>> begin

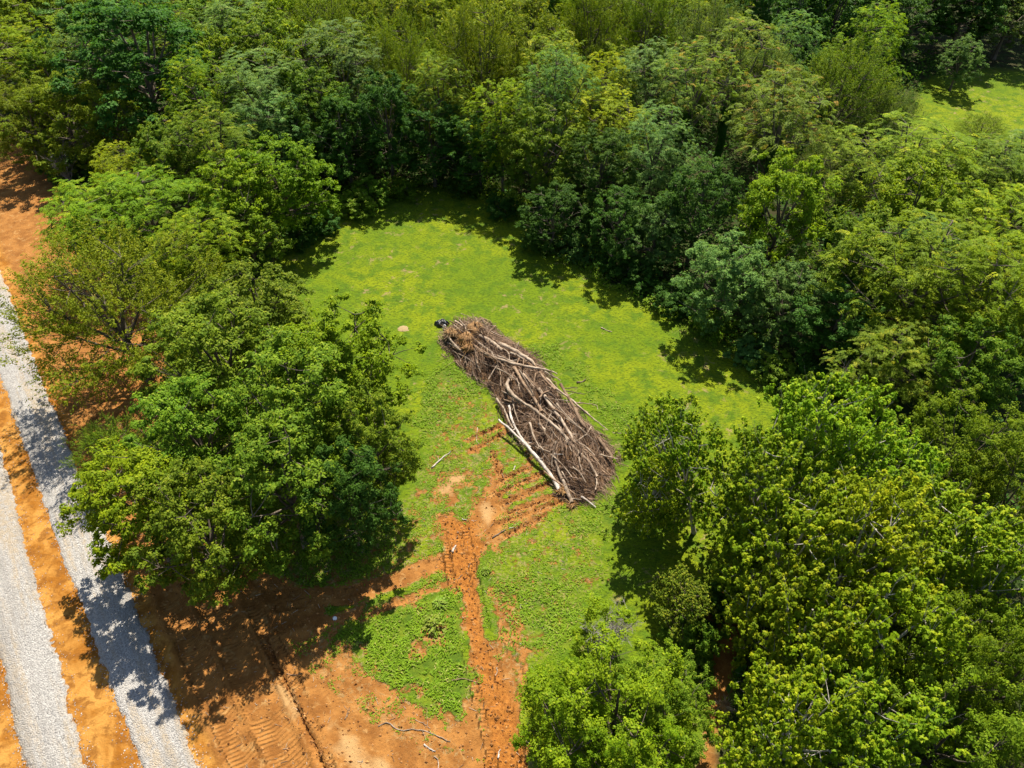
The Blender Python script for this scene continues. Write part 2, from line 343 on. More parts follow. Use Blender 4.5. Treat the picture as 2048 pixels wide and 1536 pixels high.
def ground_material():
    g = NT('ground_grass_and_clay'); co = g.coord('Object')
    A = {k: g.attr(k) for k in ('cover', 'lush', 'clay', 'tan', 'forest', 'cleat_s', 'cleat_w', 'blob')}
    n_big = g.noise(co, 0.09, 3, .5); n_mid = g.noise(co, 0.7, 5, .6); n_fine = g.noise(co, 4.5, 6, .7); n_tiny = g.noise(co, 16.0, 3, .7)
    # grass
    lawn = g.mix(g.ss(n_big, .40, .60), (0.120, 0.182, 0.006), (0.186, 0.228, 0.006))
    lawn = g.mix(g.ss(n_mid, .42, .66), lawn, (0.078, 0.142, 0.008))
    lawn = g.mix(g.ss(g.noise(g.mapping(co, (1, 2.2, 1), (0, 0, .5)), 3.2, 6, .72), .48, .60, 0, .78), lawn, (0.046, 0.078, 0.007))
    lawn = g.mix(g.ss(n_tiny, .5, .75, 0, .35), lawn, (0.19, 0.22, 0.015))
    straw_n = g.noise(co, 0.8, 8, .72, .4)
    straw = g.math('MULTIPLY', g.ss(straw_n, .56, .64), g.ss(g.noise(co, 0.13, 2), .42, .56))
    lawn = g.mix(g.math('MULTIPLY', straw, .75), lawn, g.mix(n_fine, (0.21, 0.14, 0.060), (0.34, 0.25, 0.12)))
    lush = g.mix(g.ss(n_mid, .35, .65), (0.072, 0.122, 0.010), (0.150, 0.195, 0.012))
    lush = g.mix(g.ss(n_fine, .5, .7, 0, .7), lush, (0.036, 0.090, 0.010))
    grass = g.mix(g.ss(g.math('ADD', A['lush'], g.math('MULTIPLY', g.math('SUBTRACT', n_mid, .5), .5)), .3, .6), lawn, lush)
    # soil
    brown = g.mix(g.ss(n_mid, .35, .65), (0.215, 0.086, 0.020), (0.340, 0.150, 0.038))
    brown = g.mix(g.ss(n_fine, .5, .72, 0, .5), brown, (0.100, 0.045, 0.018))
    brown = g.mix(g.ss(g.noise(co, 1.6, 6, .7, .5), .54, .68, 0, .65), brown, (0.42, 0.245, 0.090))
    red = g.mix(g.ss(n_fine, .35, .65), (0.21, 0.070, 0.012), (0.40, 0.155, 0.028))
    soil = g.mix(g.math('MULTIPLY', A['blob'], .8), brown, red)
    clayc = g.mix(g.ss(g.noise(co, .45, 5, .62, .8), .38, .64), (0.265, 0.100, 0.012), (0.45, 0.220, 0.048))
    clayc = g.mix(g.ss(g.noise(co, 1.3, 6, .65, .4), .48, .62, 0, .85), clayc, (0.20, 0.078, 0.014))
    clayc = g.mix(g.ss(n_fine, .60, .75, 0, .5), clayc, (0.18, 0.08, 0.02))
    soil = g.mix(A['clay'], soil, clayc)
    soil = g.mix(g.ss(g.math('ADD', A['tan'], g.math('MULTIPLY', g.math('SUBTRACT', n_mid, .5), .8)), .42, 1.0, 0, .72), soil, (0.43, 0.275, 0.120))
    patch = g.noise(co, 1.15, 7, .68)
    v = g.math('ADD', A['cover'], g.math('MULTIPLY', g.math('SUBTRACT', patch, .5), 1.7))
    col = g.mix(g.ss(v, .43, .60), soil, grass)
    # dry stems where the grass is thin
    thin = g.math('MULTIPLY', g.ss(A['cover'], .1, .35), g.ss(A['cover'], .9, .6))
    col = g.mix(g.math('MULTIPLY', thin, g.ss(g.noise(co, 3.2, 6, .75, .8), .50, .64, 0, .75)), col, (0.30, 0.215, 0.095))
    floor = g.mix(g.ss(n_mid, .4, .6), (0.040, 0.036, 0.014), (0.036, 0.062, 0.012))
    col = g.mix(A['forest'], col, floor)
    # relief
    cle = g.math('MULTIPLY', g.math('SINE', g.math('MULTIPLY', A['cleat_s'], 2 * math.pi / .27)), g.math('MULTIPLY', A['cleat_w'], g.ss(n_mid, .32, .58)))
    h = g.math('ADD', g.math('MULTIPLY', n_fine, .10), g.math('MULTIPLY', n_tiny, .035))
    h = g.math('ADD', h, g.math('MULTIPLY', cle, .030))
    h = g.math('ADD', h, g.math('MULTIPLY', g.math('MULTIPLY', g.noise(co, 1.8, 6, .7), A['cover']), .22))
    h = g.math('ADD', h, g.math('MULTIPLY', g.ss(v, .4, .6), .06))
    return g.done(g.bsdf(col, .95, .1, g.bump(h, 1.0, 1.0)))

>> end

§ Brief:
Quote the listing above in full, except for the pictures.

§ Response below:
The Blender Python script for this scene continues. Write part 2, from line 343 on. More parts follow. Use Blender 4.5. Treat the picture as 2048 pixels wide and 1536 pixels high.
def ground_material():
    g = NT('ground_grass_and_clay'); co = g.coord('Object')
    A = {k: g.attr(k) for k in ('cover', 'lush', 'clay', 'tan', 'forest', 'cleat_s', 'cleat_w', 'blob')}
    n_big = g.noise(co, 0.09, 3, .5); n_mid = g.noise(co, 0.7, 5, .6); n_fine = g.noise(co, 4.5, 6, .7); n_tiny = g.noise(co, 16.0, 3, .7)
    # grass
    lawn = g.mix(g.ss(n_big, .40, .60), (0.120, 0.182, 0.006), (0.186, 0.228, 0.006))
    lawn = g.mix(g.ss(n_mid, .42, .66), lawn, (0.078, 0.142, 0.008))
    lawn = g.mix(g.ss(g.noise(g.mapping(co, (1, 2.2, 1), (0, 0, .5)), 3.2, 6, .72), .48, .60, 0, .78), lawn, (0.046, 0.078, 0.007))
    lawn = g.mix(g.ss(n_tiny, .5, .75, 0, .35), lawn, (0.19, 0.22, 0.015))
    straw_n = g.noise(co, 0.8, 8, .72, .4)
    straw = g.math('MULTIPLY', g.ss(straw_n, .56, .64), g.ss(g.noise(co, 0.13, 2), .42, .56))
    lawn = g.mix(g.math('MULTIPLY', straw, .75), lawn, g.mix(n_fine, (0.21, 0.14, 0.060), (0.34, 0.25, 0.12)))
    lush = g.mix(g.ss(n_mid, .35, .65), (0.072, 0.122, 0.010), (0.150, 0.195, 0.012))
    lush = g.mix(g.ss(n_fine, .5, .7, 0, .7), lush, (0.036, 0.090, 0.010))
    grass = g.mix(g.ss(g.math('ADD', A['lush'], g.math('MULTIPLY', g.math('SUBTRACT', n_mid, .5), .5)), .3, .6), lawn, lush)
    # soil
    brown = g.mix(g.ss(n_mid, .35, .65), (0.215, 0.086, 0.020), (0.340, 0.150, 0.038))
    brown = g.mix(g.ss(n_fine, .5, .72, 0, .5), brown, (0.100, 0.045, 0.018))
    brown = g.mix(g.ss(g.noise(co, 1.6, 6, .7, .5), .54, .68, 0, .65), brown, (0.42, 0.245, 0.090))
    red = g.mix(g.ss(n_fine, .35, .65), (0.21, 0.070, 0.012), (0.40, 0.155, 0.028))
    soil = g.mix(g.math('MULTIPLY', A['blob'], .8), brown, red)
    clayc = g.mix(g.ss(g.noise(co, .45, 5, .62, .8), .38, .64), (0.265, 0.100, 0.012), (0.45, 0.220, 0.048))
    clayc = g.mix(g.ss(g.noise(co, 1.3, 6, .65, .4), .48, .62, 0, .85), clayc, (0.20, 0.078, 0.014))
    clayc = g.mix(g.ss(n_fine, .60, .75, 0, .5), clayc, (0.18, 0.08, 0.02))
    soil = g.mix(A['clay'], soil, clayc)
    soil = g.mix(g.ss(g.math('ADD', A['tan'], g.math('MULTIPLY', g.math('SUBTRACT', n_mid, .5), .8)), .42, 1.0, 0, .72), soil, (0.43, 0.275, 0.120))
    patch = g.noise(co, 1.15, 7, .68)
    v = g.math('ADD', A['cover'], g.math('MULTIPLY', g.math('SUBTRACT', patch, .5), 1.7))
    col = g.mix(g.ss(v, .43, .60), soil, grass)
    # dry stems where the grass is thin
    thin = g.math('MULTIPLY', g.ss(A['cover'], .1, .35), g.ss(A['cover'], .9, .6))
    col = g.mix(g.math('MULTIPLY', thin, g.ss(g.noise(co, 3.2, 6, .75, .8), .50, .64, 0, .75)), col, (0.30, 0.215, 0.095))
    floor = g.mix(g.ss(n_mid, .4, .6), (0.040, 0.036, 0.014), (0.036, 0.062, 0.012))
    col = g.mix(A['forest'], col, floor)
    # relief
    cle = g.math('MULTIPLY', g.math('SINE', g.math('MULTIPLY', A['cleat_s'], 2 * math.pi / .27)), g.math('MULTIPLY', A['cleat_w'], g.ss(n_mid, .32, .58)))
    h = g.math('ADD', g.math('MULTIPLY', n_fine, .10), g.math('MULTIPLY', n_tiny, .035))
    h = g.math('ADD', h, g.math('MULTIPLY', cle, .030))
    h = g.math('ADD', h, g.math('MULTIPLY', g.math('MULTIPLY', g.noise(co, 1.8, 6, .7), A['cover']), .22))
    h = g.math('ADD', h, g.math('MULTIPLY', g.ss(v, .4, .6), .06))
    return g.done(g.bsdf(col, .95, .1, g.bump(h, 1.0, 1.0)))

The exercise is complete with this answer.